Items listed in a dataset
···

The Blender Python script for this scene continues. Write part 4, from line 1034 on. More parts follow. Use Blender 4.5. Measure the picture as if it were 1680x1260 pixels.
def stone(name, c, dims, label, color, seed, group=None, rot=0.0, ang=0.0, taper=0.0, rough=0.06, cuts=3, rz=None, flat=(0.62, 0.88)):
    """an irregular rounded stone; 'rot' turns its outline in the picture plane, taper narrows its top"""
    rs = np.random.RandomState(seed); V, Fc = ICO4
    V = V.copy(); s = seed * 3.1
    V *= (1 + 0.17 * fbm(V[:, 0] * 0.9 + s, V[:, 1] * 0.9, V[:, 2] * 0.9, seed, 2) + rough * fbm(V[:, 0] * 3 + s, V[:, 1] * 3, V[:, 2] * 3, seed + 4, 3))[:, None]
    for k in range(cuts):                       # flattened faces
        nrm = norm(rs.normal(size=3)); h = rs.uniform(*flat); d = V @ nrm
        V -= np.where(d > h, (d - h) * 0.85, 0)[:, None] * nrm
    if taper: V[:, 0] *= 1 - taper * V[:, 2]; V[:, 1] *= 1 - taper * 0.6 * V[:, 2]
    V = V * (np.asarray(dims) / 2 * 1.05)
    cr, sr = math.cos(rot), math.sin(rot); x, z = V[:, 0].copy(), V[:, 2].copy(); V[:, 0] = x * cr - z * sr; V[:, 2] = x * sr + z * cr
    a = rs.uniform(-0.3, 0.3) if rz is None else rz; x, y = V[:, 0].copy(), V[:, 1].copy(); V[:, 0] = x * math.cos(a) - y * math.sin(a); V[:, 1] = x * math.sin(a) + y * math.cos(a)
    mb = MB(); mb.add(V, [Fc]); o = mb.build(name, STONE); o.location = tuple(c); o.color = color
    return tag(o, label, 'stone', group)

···

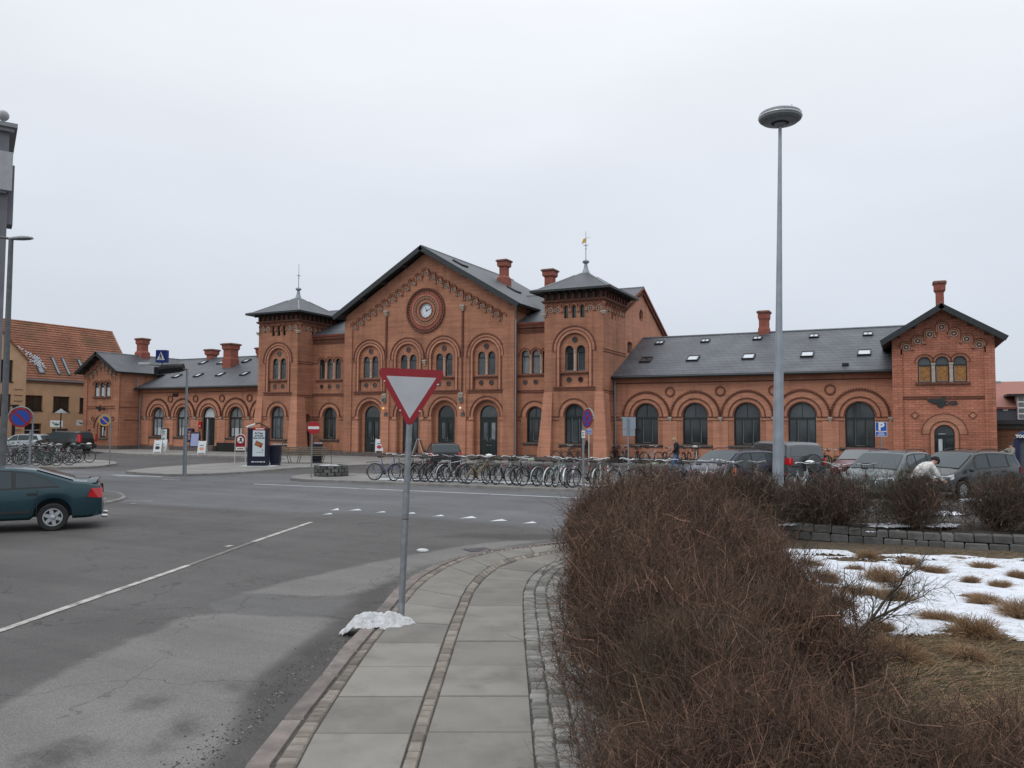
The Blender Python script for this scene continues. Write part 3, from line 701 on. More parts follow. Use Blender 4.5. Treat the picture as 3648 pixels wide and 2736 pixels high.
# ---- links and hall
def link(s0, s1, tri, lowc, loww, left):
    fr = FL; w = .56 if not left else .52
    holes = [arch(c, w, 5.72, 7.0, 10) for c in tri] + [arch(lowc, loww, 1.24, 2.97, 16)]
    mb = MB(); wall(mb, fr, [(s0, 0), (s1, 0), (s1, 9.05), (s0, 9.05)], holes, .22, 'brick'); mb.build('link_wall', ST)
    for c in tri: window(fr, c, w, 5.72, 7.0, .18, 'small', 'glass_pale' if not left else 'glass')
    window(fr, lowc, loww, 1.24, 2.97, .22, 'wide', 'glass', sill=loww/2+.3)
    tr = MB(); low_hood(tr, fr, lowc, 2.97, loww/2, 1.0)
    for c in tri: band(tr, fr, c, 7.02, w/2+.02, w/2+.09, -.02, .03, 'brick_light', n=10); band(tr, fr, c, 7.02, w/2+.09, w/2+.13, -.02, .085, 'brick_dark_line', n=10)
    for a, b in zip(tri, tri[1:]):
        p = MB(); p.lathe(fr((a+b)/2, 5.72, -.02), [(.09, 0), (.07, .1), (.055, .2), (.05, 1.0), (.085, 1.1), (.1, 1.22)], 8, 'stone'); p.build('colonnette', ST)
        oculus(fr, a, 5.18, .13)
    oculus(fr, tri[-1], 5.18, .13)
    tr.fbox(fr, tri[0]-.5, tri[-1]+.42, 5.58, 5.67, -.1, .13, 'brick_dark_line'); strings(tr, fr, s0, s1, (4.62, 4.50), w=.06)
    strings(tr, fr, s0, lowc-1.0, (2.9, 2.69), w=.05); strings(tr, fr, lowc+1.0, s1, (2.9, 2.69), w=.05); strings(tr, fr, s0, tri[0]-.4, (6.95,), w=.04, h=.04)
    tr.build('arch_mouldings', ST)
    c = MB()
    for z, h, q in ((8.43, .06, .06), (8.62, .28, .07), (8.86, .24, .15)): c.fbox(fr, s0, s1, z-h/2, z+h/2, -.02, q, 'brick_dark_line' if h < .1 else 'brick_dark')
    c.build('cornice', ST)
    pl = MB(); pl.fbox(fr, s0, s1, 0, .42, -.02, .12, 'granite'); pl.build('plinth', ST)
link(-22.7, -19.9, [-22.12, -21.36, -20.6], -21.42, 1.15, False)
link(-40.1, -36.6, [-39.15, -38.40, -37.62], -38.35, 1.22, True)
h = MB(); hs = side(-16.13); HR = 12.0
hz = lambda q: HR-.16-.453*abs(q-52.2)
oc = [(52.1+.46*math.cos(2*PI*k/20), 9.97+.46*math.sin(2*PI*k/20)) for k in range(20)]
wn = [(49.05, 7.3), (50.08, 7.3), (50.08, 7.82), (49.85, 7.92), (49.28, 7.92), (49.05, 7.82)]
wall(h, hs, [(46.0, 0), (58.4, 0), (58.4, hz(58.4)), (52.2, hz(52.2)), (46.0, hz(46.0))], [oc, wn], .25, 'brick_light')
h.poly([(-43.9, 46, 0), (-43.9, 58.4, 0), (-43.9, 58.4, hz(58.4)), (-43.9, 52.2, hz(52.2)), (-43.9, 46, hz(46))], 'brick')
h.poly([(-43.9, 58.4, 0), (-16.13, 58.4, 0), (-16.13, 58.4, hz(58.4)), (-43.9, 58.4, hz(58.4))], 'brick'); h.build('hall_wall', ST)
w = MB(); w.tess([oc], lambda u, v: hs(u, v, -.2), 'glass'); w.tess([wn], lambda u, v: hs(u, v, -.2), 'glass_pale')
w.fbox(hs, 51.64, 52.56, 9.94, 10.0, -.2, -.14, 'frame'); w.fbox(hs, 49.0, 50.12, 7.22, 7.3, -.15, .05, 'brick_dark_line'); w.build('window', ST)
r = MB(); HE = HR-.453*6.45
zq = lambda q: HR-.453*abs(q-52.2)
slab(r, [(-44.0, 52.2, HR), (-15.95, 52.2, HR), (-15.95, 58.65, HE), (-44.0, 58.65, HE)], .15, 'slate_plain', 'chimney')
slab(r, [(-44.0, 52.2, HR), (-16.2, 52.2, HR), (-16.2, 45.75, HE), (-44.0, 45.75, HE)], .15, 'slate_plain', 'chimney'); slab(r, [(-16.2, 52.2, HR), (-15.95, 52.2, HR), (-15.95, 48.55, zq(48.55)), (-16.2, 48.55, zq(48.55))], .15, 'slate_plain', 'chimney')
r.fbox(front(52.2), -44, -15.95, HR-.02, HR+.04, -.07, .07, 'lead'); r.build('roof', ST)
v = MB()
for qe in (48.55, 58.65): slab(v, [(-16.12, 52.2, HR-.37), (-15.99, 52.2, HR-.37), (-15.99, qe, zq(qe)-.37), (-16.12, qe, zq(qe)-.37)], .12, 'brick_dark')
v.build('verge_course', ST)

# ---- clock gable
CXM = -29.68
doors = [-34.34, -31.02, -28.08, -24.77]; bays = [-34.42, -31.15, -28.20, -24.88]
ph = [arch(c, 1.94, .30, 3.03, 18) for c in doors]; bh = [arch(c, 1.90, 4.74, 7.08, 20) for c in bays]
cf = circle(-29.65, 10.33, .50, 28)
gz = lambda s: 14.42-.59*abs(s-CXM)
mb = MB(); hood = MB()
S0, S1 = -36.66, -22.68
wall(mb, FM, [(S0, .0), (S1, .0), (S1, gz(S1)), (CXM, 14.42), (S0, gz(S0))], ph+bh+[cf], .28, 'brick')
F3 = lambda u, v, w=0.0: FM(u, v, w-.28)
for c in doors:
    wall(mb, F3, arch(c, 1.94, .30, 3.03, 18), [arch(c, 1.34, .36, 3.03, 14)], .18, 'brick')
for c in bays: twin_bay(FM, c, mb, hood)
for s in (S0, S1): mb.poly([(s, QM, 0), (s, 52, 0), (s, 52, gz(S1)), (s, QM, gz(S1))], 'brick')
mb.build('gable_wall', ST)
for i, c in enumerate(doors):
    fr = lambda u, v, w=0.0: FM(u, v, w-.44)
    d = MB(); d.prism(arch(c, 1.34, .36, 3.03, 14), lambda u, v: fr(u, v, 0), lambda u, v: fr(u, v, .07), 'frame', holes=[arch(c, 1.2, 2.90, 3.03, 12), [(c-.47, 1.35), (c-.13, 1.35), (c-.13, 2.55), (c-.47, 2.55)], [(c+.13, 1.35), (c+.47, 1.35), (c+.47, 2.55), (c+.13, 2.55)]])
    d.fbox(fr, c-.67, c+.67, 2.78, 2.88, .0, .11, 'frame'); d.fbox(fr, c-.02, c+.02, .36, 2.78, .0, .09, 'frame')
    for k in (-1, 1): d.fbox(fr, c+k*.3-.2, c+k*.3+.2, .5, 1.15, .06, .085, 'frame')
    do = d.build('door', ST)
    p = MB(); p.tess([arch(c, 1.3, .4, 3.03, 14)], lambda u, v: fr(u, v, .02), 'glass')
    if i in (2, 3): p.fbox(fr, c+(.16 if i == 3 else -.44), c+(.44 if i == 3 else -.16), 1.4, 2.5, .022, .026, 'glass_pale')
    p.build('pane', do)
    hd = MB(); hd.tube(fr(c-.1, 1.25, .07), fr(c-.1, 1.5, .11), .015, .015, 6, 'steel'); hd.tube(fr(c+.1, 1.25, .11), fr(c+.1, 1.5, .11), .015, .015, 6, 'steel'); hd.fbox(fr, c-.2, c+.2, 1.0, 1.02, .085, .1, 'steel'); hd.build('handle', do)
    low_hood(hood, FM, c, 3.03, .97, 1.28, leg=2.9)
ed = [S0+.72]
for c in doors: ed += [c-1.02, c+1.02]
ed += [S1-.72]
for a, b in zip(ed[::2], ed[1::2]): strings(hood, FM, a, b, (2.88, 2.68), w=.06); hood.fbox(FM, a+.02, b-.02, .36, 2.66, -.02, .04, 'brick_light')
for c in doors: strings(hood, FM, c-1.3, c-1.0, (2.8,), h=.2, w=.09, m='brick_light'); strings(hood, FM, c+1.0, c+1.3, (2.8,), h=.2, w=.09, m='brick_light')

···

» Work to do: The line with "were 1680x1260 pixels." marks the start and the line with "return tag(o, label, 'stone', group)" marks the end; transcribe every line in that stretch, unchanged.

» The result:
The Blender Python script for this scene continues. Write part 4, from line 1034 on. More parts follow. Use Blender 4.5. Measure the picture as if it were 1680x1260 pixels.
def stone(name, c, dims, label, color, seed, group=None, rot=0.0, ang=0.0, taper=0.0, rough=0.06, cuts=3, rz=None, flat=(0.62, 0.88)):
    """an irregular rounded stone; 'rot' turns its outline in the picture plane, taper narrows its top"""
    rs = np.random.RandomState(seed); V, Fc = ICO4
    V = V.copy(); s = seed * 3.1
    V *= (1 + 0.17 * fbm(V[:, 0] * 0.9 + s, V[:, 1] * 0.9, V[:, 2] * 0.9, seed, 2) + rough * fbm(V[:, 0] * 3 + s, V[:, 1] * 3, V[:, 2] * 3, seed + 4, 3))[:, None]
    for k in range(cuts):                       # flattened faces
        nrm = norm(rs.normal(size=3)); h = rs.uniform(*flat); d = V @ nrm
        V -= np.where(d > h, (d - h) * 0.85, 0)[:, None] * nrm
    if taper: V[:, 0] *= 1 - taper * V[:, 2]; V[:, 1] *= 1 - taper * 0.6 * V[:, 2]
    V = V * (np.asarray(dims) / 2 * 1.05)
    cr, sr = math.cos(rot), math.sin(rot); x, z = V[:, 0].copy(), V[:, 2].copy(); V[:, 0] = x * cr - z * sr; V[:, 2] = x * sr + z * cr
    a = rs.uniform(-0.3, 0.3) if rz is None else rz; x, y = V[:, 0].copy(), V[:, 1].copy(); V[:, 0] = x * math.cos(a) - y * math.sin(a); V[:, 1] = x * math.sin(a) + y * math.cos(a)
    mb = MB(); mb.add(V, [Fc]); o = mb.build(name, STONE); o.location = tuple(c); o.color = color
    return tag(o, label, 'stone', group)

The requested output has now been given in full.